The listing below is to be output in its exact form.

[Scenes as source code]
•••••

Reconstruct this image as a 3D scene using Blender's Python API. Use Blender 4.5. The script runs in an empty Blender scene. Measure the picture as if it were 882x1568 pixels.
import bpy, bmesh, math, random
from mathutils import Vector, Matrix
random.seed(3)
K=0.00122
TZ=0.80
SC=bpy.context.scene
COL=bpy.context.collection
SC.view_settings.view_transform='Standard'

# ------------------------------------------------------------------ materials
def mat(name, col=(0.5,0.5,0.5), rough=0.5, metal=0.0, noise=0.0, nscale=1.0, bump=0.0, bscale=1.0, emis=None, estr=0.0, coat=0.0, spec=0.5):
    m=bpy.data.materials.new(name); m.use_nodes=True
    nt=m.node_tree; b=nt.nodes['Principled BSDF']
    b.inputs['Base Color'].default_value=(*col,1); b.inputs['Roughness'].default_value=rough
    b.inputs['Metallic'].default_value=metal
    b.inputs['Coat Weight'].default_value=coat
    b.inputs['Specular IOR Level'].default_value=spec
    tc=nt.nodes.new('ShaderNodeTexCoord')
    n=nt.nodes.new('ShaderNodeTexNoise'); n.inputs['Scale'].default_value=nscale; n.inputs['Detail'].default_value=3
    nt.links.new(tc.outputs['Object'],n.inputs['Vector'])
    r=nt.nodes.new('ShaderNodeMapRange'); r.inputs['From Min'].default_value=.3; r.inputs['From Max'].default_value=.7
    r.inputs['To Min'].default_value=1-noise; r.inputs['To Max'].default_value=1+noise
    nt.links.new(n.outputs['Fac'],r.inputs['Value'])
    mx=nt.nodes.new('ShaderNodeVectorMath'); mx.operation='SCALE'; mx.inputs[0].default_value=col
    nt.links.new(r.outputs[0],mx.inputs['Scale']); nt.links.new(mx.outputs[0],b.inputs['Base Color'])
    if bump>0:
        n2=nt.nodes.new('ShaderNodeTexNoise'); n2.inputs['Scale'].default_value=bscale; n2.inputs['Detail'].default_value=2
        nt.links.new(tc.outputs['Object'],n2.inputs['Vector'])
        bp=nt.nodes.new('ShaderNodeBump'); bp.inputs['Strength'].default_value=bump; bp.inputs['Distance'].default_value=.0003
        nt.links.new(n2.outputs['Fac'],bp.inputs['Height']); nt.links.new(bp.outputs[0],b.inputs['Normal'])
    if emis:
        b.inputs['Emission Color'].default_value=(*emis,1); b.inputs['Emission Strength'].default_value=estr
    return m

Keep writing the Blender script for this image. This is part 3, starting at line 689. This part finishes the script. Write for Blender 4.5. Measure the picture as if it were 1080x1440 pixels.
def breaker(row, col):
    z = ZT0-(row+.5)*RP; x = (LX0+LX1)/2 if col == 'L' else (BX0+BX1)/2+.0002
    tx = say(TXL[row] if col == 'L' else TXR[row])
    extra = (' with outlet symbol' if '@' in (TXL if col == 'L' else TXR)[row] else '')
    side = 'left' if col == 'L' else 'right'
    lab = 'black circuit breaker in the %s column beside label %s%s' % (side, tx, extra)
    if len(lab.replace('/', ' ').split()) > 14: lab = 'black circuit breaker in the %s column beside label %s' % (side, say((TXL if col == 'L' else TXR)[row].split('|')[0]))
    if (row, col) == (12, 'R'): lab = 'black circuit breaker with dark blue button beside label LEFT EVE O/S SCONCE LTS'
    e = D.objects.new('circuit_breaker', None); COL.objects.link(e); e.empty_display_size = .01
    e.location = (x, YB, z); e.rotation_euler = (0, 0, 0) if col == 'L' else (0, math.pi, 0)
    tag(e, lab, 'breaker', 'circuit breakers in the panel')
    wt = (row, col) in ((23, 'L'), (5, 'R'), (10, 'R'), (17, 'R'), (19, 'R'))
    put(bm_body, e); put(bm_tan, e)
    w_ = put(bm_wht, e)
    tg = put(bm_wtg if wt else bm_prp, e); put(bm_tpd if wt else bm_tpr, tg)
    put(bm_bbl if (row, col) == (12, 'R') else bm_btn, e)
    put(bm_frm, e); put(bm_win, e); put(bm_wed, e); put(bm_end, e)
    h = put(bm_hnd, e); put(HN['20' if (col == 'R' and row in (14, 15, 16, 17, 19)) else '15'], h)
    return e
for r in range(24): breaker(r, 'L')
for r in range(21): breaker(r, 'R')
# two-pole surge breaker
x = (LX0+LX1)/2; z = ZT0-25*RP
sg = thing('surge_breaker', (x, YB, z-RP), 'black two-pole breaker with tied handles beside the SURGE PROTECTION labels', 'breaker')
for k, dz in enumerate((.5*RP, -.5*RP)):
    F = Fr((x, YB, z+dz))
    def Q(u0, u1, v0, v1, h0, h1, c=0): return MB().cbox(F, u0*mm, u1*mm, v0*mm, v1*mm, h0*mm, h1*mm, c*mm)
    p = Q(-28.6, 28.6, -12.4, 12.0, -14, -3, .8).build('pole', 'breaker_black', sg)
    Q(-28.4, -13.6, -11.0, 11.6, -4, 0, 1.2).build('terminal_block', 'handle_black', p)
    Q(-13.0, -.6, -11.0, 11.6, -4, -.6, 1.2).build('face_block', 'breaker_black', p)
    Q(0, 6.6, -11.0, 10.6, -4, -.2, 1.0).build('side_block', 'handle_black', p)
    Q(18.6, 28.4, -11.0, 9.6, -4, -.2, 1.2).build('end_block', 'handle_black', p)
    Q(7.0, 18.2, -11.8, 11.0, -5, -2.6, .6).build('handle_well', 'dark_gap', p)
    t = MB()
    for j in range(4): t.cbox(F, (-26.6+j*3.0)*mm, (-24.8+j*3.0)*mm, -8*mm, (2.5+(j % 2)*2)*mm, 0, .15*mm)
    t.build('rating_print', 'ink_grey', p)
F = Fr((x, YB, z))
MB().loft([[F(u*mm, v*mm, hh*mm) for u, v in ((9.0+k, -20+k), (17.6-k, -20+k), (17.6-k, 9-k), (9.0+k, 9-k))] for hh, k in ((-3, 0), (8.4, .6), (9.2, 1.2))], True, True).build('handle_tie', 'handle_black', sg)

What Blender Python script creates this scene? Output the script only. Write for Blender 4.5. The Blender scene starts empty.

•••••

> **Exercise answer**:
Reconstruct this image as a 3D scene using Blender's Python API. Use Blender 4.5. The script runs in an empty Blender scene. Measure the picture as if it were 882x1568 pixels.
import bpy, bmesh, math, random
from mathutils import Vector, Matrix
random.seed(3)
K=0.00122
TZ=0.80
SC=bpy.context.scene
COL=bpy.context.collection
SC.view_settings.view_transform='Standard'

# ------------------------------------------------------------------ materials
def mat(name, col=(0.5,0.5,0.5), rough=0.5, metal=0.0, noise=0.0, nscale=1.0, bump=0.0, bscale=1.0, emis=None, estr=0.0, coat=0.0, spec=0.5):
    m=bpy.data.materials.new(name); m.use_nodes=True
    nt=m.node_tree; b=nt.nodes['Principled BSDF']
    b.inputs['Base Color'].default_value=(*col,1); b.inputs['Roughness'].default_value=rough
    b.inputs['Metallic'].default_value=metal
    b.inputs['Coat Weight'].default_value=coat
    b.inputs['Specular IOR Level'].default_value=spec
    tc=nt.nodes.new('ShaderNodeTexCoord')
    n=nt.nodes.new('ShaderNodeTexNoise'); n.inputs['Scale'].default_value=nscale; n.inputs['Detail'].default_value=3
    nt.links.new(tc.outputs['Object'],n.inputs['Vector'])
    r=nt.nodes.new('ShaderNodeMapRange'); r.inputs['From Min'].default_value=.3; r.inputs['From Max'].default_value=.7
    r.inputs['To Min'].default_value=1-noise; r.inputs['To Max'].default_value=1+noise
    nt.links.new(n.outputs['Fac'],r.inputs['Value'])
    mx=nt.nodes.new('ShaderNodeVectorMath'); mx.operation='SCALE'; mx.inputs[0].default_value=col
    nt.links.new(r.outputs[0],mx.inputs['Scale']); nt.links.new(mx.outputs[0],b.inputs['Base Color'])
    if bump>0:
        n2=nt.nodes.new('ShaderNodeTexNoise'); n2.inputs['Scale'].default_value=bscale; n2.inputs['Detail'].default_value=2
        nt.links.new(tc.outputs['Object'],n2.inputs['Vector'])
        bp=nt.nodes.new('ShaderNodeBump'); bp.inputs['Strength'].default_value=bump; bp.inputs['Distance'].default_value=.0003
        nt.links.new(n2.outputs['Fac'],bp.inputs['Height']); nt.links.new(bp.outputs[0],b.inputs['Normal'])
    if emis:
        b.inputs['Emission Color'].default_value=(*emis,1); b.inputs['Emission Strength'].default_value=estr
    return m

Keep writing the Blender script for this image. This is part 3, starting at line 689. This part finishes the script. Write for Blender 4.5. Measure the picture as if it were 1080x1440 pixels.
def breaker(row, col):
    z = ZT0-(row+.5)*RP; x = (LX0+LX1)/2 if col == 'L' else (BX0+BX1)/2+.0002
    tx = say(TXL[row] if col == 'L' else TXR[row])
    extra = (' with outlet symbol' if '@' in (TXL if col == 'L' else TXR)[row] else '')
    side = 'left' if col == 'L' else 'right'
    lab = 'black circuit breaker in the %s column beside label %s%s' % (side, tx, extra)
    if len(lab.replace('/', ' ').split()) > 14: lab = 'black circuit breaker in the %s column beside label %s' % (side, say((TXL if col == 'L' else TXR)[row].split('|')[0]))
    if (row, col) == (12, 'R'): lab = 'black circuit breaker with dark blue button beside label LEFT EVE O/S SCONCE LTS'
    e = D.objects.new('circuit_breaker', None); COL.objects.link(e); e.empty_display_size = .01
    e.location = (x, YB, z); e.rotation_euler = (0, 0, 0) if col == 'L' else (0, math.pi, 0)
    tag(e, lab, 'breaker', 'circuit breakers in the panel')
    wt = (row, col) in ((23, 'L'), (5, 'R'), (10, 'R'), (17, 'R'), (19, 'R'))
    put(bm_body, e); put(bm_tan, e)
    w_ = put(bm_wht, e)
    tg = put(bm_wtg if wt else bm_prp, e); put(bm_tpd if wt else bm_tpr, tg)
    put(bm_bbl if (row, col) == (12, 'R') else bm_btn, e)
    put(bm_frm, e); put(bm_win, e); put(bm_wed, e); put(bm_end, e)
    h = put(bm_hnd, e); put(HN['20' if (col == 'R' and row in (14, 15, 16, 17, 19)) else '15'], h)
    return e
for r in range(24): breaker(r, 'L')
for r in range(21): breaker(r, 'R')
# two-pole surge breaker
x = (LX0+LX1)/2; z = ZT0-25*RP
sg = thing('surge_breaker', (x, YB, z-RP), 'black two-pole breaker with tied handles beside the SURGE PROTECTION labels', 'breaker')
for k, dz in enumerate((.5*RP, -.5*RP)):
    F = Fr((x, YB, z+dz))
    def Q(u0, u1, v0, v1, h0, h1, c=0): return MB().cbox(F, u0*mm, u1*mm, v0*mm, v1*mm, h0*mm, h1*mm, c*mm)
    p = Q(-28.6, 28.6, -12.4, 12.0, -14, -3, .8).build('pole', 'breaker_black', sg)
    Q(-28.4, -13.6, -11.0, 11.6, -4, 0, 1.2).build('terminal_block', 'handle_black', p)
    Q(-13.0, -.6, -11.0, 11.6, -4, -.6, 1.2).build('face_block', 'breaker_black', p)
    Q(0, 6.6, -11.0, 10.6, -4, -.2, 1.0).build('side_block', 'handle_black', p)
    Q(18.6, 28.4, -11.0, 9.6, -4, -.2, 1.2).build('end_block', 'handle_black', p)
    Q(7.0, 18.2, -11.8, 11.0, -5, -2.6, .6).build('handle_well', 'dark_gap', p)
    t = MB()
    for j in range(4): t.cbox(F, (-26.6+j*3.0)*mm, (-24.8+j*3.0)*mm, -8*mm, (2.5+(j % 2)*2)*mm, 0, .15*mm)
    t.build('rating_print', 'ink_grey', p)
F = Fr((x, YB, z))
MB().loft([[F(u*mm, v*mm, hh*mm) for u, v in ((9.0+k, -20+k), (17.6-k, -20+k), (17.6-k, 9-k), (9.0+k, 9-k))] for hh, k in ((-3, 0), (8.4, .6), (9.2, 1.2))], True, True).build('handle_tie', 'handle_black', sg)

What Blender Python script creates this scene? Output the script only. Write for Blender 4.5. The Blender scene starts empty.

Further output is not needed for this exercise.